The Vampire Diaries is a show where witches can bring people back from the dead, vampires kiss humans instead of ripping their throats out, and werewolves have silky smooth chests when they haven’t transformed. And we accept all of this without blinking an eye. Yet it’s the little things that make us scoff and say, “That would never happen.” Check out the biggest logic fails from Season 3, Episode 18, “The Murder of One.”

Elena’s in the dark… for roughly half an hour
Those scenes when Damon (Ian Somerhalder) treats Elena (Nina Dobrev) like a pesky little puppy are so fun and flirty, right? That must be the only reason he dismissed her and her bagful of donuts atAlaric’s (Matt Davis) door, because it certainly wasn’t to keep what they doing with the power tools a secret. Right after they finished their whittling, they filled in Elena and half the population of Mystic Falls with the existence of the white oak stakes.

Speaking of which, why did you tell Alaric?
Alaric is crazier than bag of crows, and yet, everyone decides to trust him with a deadly weapon. Yes, the original object was to kill, um, Originals, but still. He has a teensy bit of a murderer problem and access to at least a few council members. We hate to say this, but maybe it’s time to sedate ‘Ric with more than witch herbs until this ring situation gets figured out. (Or, you know, let him sit in jail like he wanted.)

Elena kinda acts like an idiot
We don’t always agree with Elena’s choices (in Season 3, Episode 17, she definitely should’ve told Jeremy that his magic ring isn’t all it’s cracked up to be), but she must’ve hit her head this week, because we couldn’t believe the things she was saying. All of a sudden she was Queen Obvious. First, she asks, “Is it weird that Bonnie’s (Kat Graham) not returning my calls?” Elena, you’ve lived in Mystic Falls for 18 years. You know this is never a good sign. Later, when Bonnie calls Elena on the verge of tears and tells her that Klaus (Joseph Morgan) threatened Jeremy (Steven R. McQueen) and Abby (Persia White), Elena asks, “Are you okay?” When Bonnie replies she doesn’t know, Elena basically hangs up on her best friend, who then collapses in sobs. Bonnie, why did you forgive her, again?

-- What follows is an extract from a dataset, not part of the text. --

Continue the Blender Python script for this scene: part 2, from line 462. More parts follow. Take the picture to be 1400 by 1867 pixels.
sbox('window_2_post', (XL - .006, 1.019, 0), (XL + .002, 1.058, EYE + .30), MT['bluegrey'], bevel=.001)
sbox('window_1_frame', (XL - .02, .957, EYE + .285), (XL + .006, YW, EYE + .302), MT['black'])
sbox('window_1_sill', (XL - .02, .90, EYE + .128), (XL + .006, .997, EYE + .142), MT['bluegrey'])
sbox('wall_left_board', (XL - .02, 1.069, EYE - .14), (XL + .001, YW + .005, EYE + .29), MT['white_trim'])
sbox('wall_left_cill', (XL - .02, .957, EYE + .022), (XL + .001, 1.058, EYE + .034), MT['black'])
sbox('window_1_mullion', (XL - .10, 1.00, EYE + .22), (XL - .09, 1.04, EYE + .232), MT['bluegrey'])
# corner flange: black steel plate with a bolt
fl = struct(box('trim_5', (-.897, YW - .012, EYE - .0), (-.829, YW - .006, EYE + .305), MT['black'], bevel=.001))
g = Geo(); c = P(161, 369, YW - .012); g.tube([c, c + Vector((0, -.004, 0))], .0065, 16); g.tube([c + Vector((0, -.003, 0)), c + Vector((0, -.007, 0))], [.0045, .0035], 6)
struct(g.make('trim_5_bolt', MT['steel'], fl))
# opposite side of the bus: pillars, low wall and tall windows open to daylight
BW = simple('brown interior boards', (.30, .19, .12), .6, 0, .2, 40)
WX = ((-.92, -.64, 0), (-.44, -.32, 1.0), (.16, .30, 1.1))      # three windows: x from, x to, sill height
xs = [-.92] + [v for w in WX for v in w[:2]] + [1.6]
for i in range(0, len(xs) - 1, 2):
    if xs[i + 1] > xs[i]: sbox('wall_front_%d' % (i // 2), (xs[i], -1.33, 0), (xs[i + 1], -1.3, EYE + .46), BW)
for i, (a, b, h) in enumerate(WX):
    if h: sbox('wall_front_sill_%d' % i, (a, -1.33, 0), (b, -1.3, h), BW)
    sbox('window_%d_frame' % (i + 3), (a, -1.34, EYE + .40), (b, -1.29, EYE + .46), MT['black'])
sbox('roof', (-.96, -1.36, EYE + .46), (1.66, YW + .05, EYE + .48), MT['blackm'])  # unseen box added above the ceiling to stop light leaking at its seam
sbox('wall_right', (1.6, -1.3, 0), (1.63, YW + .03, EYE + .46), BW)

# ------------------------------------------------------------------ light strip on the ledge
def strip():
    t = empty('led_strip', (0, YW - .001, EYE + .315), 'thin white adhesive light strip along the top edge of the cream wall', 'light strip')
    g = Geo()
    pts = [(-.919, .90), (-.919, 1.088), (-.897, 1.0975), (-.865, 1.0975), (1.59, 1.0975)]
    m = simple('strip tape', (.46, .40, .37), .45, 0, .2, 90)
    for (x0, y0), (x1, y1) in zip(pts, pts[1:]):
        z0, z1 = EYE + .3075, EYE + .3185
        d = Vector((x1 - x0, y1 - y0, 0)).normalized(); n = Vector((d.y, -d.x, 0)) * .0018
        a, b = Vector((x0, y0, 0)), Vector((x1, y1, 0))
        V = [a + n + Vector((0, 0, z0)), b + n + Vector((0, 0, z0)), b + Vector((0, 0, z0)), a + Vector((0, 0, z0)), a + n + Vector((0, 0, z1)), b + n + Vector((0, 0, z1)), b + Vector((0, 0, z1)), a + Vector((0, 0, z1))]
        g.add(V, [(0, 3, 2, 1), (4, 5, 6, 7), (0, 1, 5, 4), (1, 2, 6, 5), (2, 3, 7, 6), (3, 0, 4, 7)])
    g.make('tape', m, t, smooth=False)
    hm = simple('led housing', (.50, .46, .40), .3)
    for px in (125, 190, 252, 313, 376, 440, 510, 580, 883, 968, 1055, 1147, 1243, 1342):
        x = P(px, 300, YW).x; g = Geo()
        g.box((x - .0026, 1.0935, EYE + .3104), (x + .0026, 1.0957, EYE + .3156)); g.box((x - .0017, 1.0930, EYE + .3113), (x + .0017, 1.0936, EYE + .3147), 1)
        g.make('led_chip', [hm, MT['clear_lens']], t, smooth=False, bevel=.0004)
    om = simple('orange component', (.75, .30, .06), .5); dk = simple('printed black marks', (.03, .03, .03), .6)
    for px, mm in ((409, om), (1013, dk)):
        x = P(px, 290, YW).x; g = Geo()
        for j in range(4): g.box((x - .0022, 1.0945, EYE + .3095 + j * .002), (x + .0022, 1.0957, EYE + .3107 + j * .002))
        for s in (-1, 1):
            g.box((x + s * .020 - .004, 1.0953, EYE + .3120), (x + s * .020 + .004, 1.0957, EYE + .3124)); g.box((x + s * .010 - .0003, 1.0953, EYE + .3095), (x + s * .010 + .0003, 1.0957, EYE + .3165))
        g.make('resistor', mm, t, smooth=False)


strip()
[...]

When Sage (Cassidy Freeman) and her minion keel over and turn to dust at her feet, E keenly observes, “They just died.” No, Elena, they’ve just gone to a farm in the country, we promise. Finally, after Elena and Caroline (Candice Accola) go through an entire spiel about why they need to figure out if Klaus sired Damon, Stefan (Paul Wesley), and Caroline’s bloodline, the blond vamp realizes the hybrid created at least someone they care about. “Tyler,” Elena says, then clarifies, “If we kill Klaus, then Tyler will die.” Yeah, thanks. We put those pieces together, Sherlock. Also, did anyone else notice she seemed to have trouble doing the math when Caroline asked how many stakes they had left after surrendering eight to Klaus?

Based on the events from this episode, we’re thinking Dr. Fell should put Elena in an MRI machine.